Stored data entries.
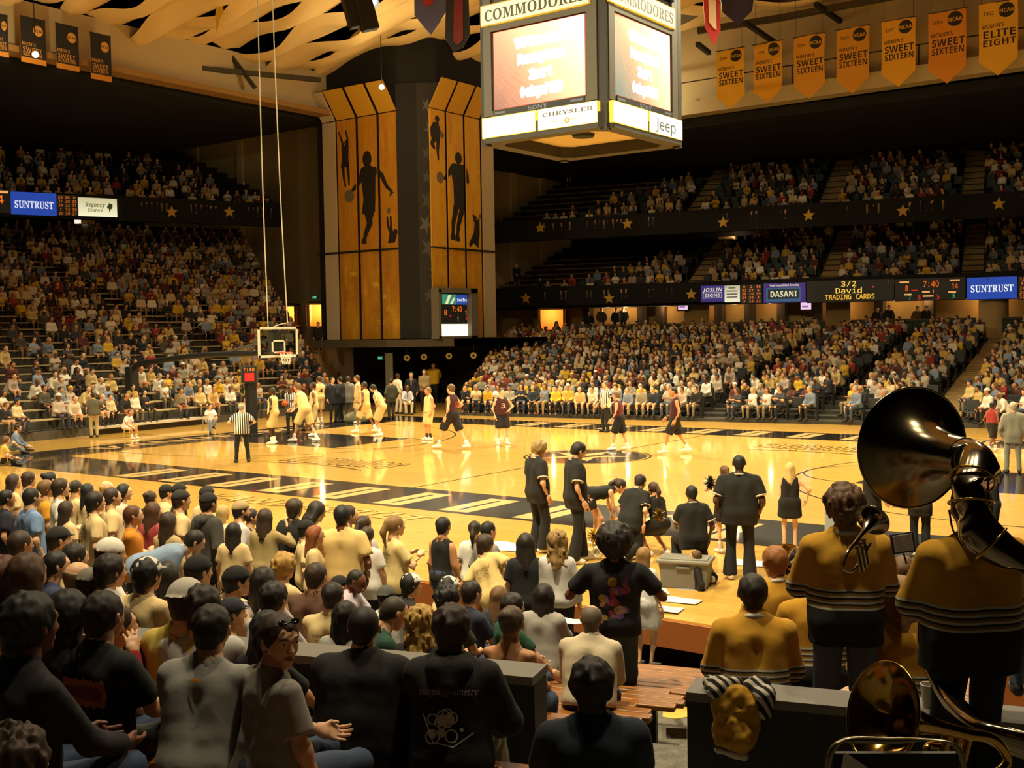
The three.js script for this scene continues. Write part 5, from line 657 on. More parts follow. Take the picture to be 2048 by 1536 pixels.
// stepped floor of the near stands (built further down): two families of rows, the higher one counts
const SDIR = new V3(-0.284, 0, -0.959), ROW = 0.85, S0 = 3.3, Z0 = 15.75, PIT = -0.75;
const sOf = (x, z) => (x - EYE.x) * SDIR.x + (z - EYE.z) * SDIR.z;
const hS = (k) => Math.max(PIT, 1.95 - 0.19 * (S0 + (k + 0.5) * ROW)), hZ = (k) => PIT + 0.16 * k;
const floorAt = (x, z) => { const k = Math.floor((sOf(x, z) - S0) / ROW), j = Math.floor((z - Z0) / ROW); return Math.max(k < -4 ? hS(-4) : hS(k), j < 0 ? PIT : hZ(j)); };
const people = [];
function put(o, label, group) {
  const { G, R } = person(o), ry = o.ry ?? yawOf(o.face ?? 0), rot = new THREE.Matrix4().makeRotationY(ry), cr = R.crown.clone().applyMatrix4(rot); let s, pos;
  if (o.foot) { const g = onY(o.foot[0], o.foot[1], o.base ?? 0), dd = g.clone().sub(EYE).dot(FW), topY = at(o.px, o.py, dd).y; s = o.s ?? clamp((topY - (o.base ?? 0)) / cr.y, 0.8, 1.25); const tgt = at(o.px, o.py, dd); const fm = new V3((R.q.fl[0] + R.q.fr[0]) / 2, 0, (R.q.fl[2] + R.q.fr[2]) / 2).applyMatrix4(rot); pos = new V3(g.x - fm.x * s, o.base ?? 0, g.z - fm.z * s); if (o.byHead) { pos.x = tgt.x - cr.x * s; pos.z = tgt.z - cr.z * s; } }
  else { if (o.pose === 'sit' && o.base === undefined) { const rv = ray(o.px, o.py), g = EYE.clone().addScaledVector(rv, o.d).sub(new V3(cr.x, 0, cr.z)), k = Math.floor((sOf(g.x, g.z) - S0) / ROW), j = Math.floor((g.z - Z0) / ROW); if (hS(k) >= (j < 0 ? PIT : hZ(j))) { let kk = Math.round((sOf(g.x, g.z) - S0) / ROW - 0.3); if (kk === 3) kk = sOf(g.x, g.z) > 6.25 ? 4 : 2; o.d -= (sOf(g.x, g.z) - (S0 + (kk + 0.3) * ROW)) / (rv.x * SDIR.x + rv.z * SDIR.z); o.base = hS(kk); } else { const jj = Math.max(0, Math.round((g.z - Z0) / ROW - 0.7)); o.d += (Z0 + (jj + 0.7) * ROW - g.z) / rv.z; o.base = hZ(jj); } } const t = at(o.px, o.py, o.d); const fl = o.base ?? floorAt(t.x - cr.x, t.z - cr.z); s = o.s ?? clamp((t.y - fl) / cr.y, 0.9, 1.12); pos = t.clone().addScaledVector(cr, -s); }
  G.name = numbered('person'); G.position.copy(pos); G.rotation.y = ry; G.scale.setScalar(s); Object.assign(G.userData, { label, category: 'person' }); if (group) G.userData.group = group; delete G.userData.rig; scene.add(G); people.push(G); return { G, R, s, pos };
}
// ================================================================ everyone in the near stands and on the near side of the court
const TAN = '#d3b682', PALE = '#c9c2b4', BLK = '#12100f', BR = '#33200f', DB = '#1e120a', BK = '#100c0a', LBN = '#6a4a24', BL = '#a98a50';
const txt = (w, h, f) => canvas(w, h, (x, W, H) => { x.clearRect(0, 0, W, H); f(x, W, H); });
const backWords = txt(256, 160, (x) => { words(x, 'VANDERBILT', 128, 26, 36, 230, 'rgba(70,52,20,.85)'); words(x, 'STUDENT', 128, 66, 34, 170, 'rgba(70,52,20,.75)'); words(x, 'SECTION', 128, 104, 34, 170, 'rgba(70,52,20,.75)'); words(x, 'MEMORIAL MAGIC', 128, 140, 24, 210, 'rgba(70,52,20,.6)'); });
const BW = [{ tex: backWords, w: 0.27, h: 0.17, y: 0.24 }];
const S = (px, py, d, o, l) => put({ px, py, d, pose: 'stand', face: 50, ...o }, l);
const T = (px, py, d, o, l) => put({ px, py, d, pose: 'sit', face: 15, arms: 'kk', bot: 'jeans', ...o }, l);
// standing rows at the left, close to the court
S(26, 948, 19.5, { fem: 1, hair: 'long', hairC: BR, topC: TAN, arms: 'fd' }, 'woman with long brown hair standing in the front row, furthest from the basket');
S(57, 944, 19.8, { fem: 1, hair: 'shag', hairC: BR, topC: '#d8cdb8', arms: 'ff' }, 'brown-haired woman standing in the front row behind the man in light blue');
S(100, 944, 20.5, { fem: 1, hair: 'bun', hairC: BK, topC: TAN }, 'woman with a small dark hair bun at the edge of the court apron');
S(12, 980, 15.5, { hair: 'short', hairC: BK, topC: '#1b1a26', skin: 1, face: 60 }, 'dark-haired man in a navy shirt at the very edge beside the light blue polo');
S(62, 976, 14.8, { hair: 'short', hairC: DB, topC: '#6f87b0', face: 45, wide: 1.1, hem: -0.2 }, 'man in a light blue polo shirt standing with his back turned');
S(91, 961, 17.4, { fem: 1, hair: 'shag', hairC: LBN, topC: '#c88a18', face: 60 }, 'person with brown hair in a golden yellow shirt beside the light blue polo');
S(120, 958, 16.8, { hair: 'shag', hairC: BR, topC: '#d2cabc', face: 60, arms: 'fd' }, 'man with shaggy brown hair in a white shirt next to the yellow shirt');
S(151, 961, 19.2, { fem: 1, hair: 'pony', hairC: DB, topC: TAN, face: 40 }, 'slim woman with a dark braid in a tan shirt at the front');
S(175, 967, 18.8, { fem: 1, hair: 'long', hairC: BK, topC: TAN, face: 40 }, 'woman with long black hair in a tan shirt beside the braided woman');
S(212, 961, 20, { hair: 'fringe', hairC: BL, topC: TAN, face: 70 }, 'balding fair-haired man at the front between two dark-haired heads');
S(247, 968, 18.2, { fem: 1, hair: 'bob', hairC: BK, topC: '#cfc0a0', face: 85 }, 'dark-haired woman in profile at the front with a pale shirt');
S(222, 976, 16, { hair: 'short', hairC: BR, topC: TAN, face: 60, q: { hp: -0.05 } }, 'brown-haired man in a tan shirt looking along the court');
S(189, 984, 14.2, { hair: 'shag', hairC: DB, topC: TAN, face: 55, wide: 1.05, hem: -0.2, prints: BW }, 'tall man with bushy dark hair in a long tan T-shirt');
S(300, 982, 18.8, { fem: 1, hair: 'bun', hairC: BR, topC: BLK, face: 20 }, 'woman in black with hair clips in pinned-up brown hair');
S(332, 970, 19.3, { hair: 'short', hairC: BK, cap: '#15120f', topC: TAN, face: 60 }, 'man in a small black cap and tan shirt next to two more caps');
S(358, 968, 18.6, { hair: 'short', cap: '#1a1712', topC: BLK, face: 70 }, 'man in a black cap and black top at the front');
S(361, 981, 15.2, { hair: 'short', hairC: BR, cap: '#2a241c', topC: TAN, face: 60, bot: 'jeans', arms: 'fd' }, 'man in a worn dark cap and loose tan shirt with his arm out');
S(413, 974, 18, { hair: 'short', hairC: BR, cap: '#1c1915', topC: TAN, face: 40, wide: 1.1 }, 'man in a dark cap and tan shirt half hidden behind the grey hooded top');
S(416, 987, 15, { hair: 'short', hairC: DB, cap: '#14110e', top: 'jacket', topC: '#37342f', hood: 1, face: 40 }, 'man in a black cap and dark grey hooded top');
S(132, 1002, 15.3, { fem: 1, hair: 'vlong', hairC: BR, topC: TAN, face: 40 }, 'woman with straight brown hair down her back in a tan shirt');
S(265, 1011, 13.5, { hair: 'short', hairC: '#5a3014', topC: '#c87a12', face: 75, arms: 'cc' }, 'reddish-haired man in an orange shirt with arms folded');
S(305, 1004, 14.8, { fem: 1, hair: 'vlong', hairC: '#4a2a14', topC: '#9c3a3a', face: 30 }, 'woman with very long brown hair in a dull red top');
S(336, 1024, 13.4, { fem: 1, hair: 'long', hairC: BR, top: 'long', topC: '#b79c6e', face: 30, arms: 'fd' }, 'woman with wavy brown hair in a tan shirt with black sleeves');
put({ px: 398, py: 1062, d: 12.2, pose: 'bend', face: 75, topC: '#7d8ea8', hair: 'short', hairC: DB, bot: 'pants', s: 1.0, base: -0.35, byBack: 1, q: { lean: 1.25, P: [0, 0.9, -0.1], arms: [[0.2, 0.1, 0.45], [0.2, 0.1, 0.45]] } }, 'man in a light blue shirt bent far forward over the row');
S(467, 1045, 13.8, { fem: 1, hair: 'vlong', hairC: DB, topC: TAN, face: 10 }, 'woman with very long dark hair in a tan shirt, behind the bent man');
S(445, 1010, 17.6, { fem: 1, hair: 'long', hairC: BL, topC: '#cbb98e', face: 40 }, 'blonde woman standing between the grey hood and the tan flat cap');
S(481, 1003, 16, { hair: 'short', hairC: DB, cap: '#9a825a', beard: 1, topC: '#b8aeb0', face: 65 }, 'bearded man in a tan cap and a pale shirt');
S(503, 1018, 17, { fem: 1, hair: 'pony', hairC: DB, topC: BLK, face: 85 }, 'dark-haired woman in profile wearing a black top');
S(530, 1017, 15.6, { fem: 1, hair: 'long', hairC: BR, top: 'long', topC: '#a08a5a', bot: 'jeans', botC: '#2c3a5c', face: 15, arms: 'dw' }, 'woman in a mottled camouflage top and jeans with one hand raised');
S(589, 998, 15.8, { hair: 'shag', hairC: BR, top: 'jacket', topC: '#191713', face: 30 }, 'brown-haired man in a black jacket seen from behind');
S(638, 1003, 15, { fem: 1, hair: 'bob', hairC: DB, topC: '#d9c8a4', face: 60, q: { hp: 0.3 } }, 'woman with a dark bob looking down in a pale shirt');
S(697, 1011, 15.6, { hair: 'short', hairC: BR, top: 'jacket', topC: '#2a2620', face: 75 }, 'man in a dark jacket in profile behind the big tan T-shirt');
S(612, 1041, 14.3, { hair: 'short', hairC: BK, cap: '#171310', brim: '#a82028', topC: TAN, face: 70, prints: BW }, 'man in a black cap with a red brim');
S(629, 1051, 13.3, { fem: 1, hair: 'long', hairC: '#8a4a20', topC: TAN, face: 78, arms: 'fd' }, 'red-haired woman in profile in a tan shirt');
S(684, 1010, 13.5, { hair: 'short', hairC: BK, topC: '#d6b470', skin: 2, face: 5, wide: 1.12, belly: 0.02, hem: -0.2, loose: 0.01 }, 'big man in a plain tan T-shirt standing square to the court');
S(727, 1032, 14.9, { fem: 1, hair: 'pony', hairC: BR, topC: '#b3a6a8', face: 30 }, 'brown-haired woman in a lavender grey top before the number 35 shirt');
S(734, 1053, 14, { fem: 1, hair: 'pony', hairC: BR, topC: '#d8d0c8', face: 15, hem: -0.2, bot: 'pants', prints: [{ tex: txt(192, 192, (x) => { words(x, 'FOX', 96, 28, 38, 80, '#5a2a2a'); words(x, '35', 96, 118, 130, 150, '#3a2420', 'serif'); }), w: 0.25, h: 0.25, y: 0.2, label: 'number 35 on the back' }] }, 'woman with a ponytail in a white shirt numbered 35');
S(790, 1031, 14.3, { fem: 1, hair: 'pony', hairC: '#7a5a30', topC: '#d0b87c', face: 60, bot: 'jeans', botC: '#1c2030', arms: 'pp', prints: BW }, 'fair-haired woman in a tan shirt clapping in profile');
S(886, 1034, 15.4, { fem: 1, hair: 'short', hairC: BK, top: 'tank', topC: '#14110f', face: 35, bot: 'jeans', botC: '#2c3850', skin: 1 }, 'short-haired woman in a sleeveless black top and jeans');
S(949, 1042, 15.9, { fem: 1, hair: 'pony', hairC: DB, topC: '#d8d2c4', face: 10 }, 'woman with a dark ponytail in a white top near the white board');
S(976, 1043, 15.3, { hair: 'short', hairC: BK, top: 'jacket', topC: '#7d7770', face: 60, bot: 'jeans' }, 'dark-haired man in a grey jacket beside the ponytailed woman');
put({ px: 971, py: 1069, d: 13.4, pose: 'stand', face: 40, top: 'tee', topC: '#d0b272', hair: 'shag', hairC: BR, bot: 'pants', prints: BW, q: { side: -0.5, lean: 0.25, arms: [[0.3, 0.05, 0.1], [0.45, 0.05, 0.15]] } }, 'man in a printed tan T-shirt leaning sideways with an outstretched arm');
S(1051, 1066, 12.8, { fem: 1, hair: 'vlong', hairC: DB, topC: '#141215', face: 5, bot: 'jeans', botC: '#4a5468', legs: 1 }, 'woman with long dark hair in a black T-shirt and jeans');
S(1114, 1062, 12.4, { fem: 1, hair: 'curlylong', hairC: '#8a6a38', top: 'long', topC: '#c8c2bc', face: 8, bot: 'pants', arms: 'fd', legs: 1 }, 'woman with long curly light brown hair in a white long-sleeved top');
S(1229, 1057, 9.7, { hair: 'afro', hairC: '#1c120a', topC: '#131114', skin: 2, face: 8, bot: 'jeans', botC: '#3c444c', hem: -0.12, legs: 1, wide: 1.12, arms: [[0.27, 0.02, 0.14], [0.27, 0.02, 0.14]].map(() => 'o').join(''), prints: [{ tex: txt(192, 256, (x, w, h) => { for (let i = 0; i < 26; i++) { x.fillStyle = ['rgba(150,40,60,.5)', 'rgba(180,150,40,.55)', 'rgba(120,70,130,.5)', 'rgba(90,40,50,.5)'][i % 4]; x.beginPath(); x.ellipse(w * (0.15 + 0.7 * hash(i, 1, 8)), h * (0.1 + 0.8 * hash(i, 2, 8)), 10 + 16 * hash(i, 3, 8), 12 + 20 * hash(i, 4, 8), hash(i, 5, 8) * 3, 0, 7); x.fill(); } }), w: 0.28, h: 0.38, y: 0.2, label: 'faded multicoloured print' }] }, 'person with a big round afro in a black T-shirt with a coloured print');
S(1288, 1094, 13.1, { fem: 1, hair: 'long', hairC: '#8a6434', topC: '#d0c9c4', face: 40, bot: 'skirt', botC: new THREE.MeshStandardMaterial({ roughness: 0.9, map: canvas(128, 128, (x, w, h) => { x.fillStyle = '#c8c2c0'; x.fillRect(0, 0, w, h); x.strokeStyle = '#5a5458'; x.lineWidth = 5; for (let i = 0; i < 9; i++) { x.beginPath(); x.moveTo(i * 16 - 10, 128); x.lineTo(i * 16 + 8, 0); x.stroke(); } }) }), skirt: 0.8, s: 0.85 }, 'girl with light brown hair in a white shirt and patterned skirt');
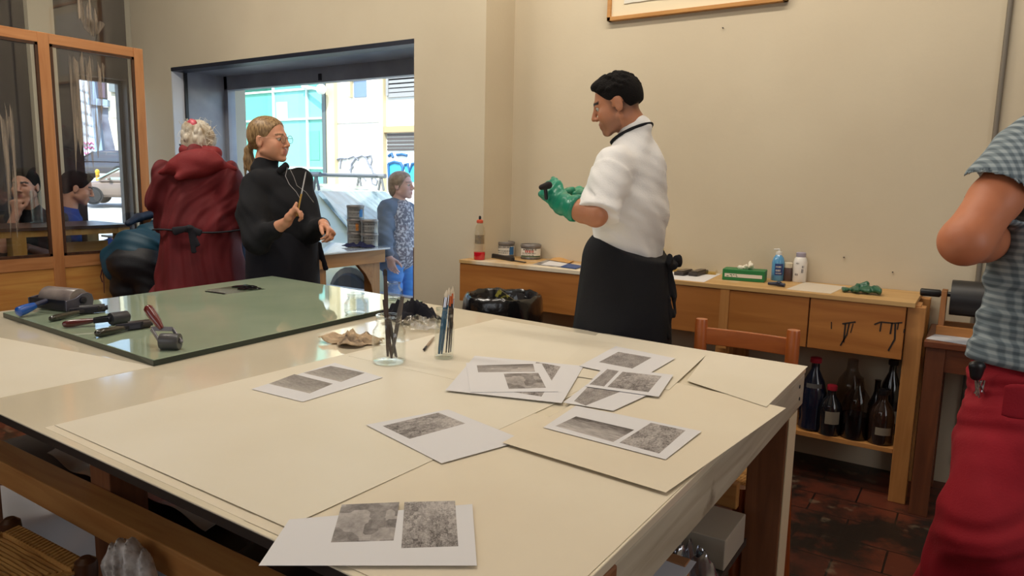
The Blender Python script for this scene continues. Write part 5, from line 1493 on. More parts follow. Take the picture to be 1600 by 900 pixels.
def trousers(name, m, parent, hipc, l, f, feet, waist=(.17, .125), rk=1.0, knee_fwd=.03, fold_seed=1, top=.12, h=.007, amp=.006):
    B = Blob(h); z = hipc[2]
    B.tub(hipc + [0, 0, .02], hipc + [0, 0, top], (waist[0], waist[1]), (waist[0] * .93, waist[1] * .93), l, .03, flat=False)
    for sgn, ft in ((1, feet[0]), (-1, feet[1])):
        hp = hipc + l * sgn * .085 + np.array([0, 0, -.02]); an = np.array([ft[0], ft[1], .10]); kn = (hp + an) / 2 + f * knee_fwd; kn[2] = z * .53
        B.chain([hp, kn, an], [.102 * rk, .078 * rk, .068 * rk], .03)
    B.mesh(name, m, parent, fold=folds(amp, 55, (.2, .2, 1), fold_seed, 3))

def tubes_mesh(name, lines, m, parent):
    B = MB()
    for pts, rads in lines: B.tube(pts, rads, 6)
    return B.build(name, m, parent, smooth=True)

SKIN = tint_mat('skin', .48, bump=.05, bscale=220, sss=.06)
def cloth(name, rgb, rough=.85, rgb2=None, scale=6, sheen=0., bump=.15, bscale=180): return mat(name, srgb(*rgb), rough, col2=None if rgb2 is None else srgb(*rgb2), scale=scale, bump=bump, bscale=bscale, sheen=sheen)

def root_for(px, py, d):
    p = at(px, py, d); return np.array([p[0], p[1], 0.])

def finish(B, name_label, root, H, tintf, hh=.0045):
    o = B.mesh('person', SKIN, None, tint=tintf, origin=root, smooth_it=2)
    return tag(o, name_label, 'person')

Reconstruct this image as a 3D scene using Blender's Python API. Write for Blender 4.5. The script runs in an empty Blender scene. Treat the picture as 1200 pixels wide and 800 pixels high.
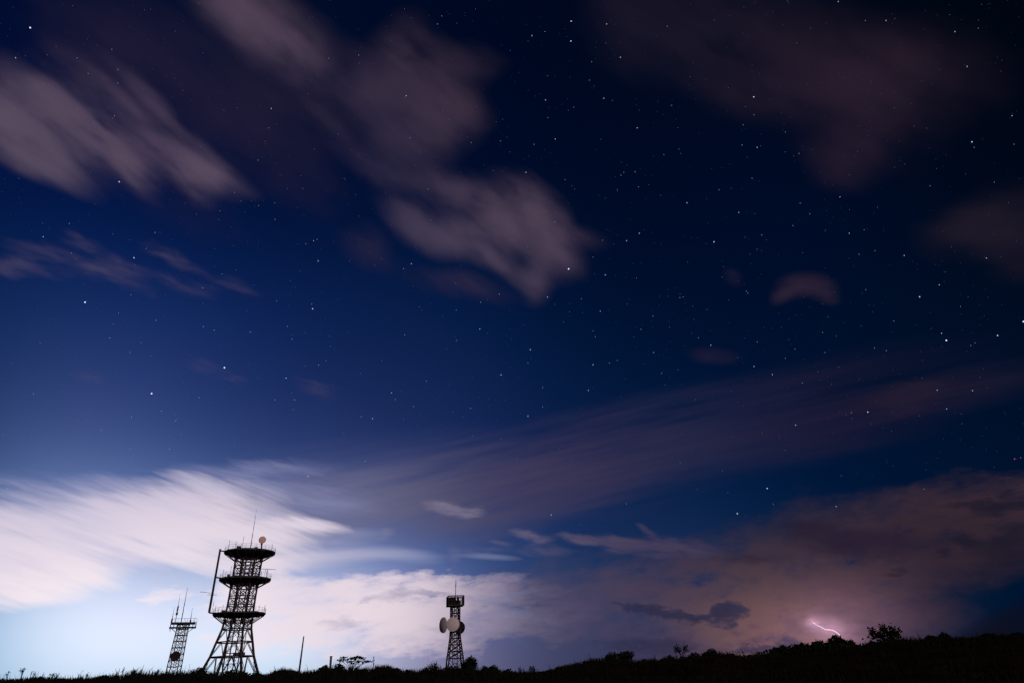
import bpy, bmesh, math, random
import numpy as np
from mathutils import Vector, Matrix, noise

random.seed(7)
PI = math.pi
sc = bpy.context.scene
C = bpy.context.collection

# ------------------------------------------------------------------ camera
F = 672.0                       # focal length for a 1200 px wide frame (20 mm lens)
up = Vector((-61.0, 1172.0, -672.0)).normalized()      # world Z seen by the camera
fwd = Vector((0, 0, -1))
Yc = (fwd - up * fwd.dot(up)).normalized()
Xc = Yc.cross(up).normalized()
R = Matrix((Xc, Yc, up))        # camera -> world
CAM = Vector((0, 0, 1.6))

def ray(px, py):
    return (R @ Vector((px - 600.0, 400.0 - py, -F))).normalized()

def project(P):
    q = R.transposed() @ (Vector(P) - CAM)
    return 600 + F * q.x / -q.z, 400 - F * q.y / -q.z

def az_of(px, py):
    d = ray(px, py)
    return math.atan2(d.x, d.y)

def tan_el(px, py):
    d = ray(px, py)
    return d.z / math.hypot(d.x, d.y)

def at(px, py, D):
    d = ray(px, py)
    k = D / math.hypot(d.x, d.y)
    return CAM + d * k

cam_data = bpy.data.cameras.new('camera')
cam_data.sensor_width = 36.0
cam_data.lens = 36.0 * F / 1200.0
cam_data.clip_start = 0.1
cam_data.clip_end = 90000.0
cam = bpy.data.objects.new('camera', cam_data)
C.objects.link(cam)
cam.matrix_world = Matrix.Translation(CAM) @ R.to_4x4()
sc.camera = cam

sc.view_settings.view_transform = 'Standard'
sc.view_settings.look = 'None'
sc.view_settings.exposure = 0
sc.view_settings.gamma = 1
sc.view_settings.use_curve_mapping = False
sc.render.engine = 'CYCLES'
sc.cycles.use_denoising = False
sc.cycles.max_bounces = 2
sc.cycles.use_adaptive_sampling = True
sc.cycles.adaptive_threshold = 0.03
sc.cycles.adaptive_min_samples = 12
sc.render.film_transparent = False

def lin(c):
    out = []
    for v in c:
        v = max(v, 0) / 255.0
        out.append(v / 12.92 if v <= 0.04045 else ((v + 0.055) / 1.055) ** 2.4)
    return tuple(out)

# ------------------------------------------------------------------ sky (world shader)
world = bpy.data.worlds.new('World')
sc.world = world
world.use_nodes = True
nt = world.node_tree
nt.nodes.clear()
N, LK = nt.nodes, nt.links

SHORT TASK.
Using the entries above, write out exactly the lines from the one with "Reconstruct this image" through the one with "C = bpy.context.collection", ends included. Leave out any pictures.

SOLUTION TO THIS EXERCISE.
Reconstruct this image as a 3D scene using Blender's Python API. Write for Blender 4.5. The script runs in an empty Blender scene. Treat the picture as 1200 pixels wide and 800 pixels high.
import bpy, bmesh, math, random
import numpy as np
from mathutils import Vector, Matrix, noise

random.seed(7)
PI = math.pi
sc = bpy.context.scene
C = bpy.context.collection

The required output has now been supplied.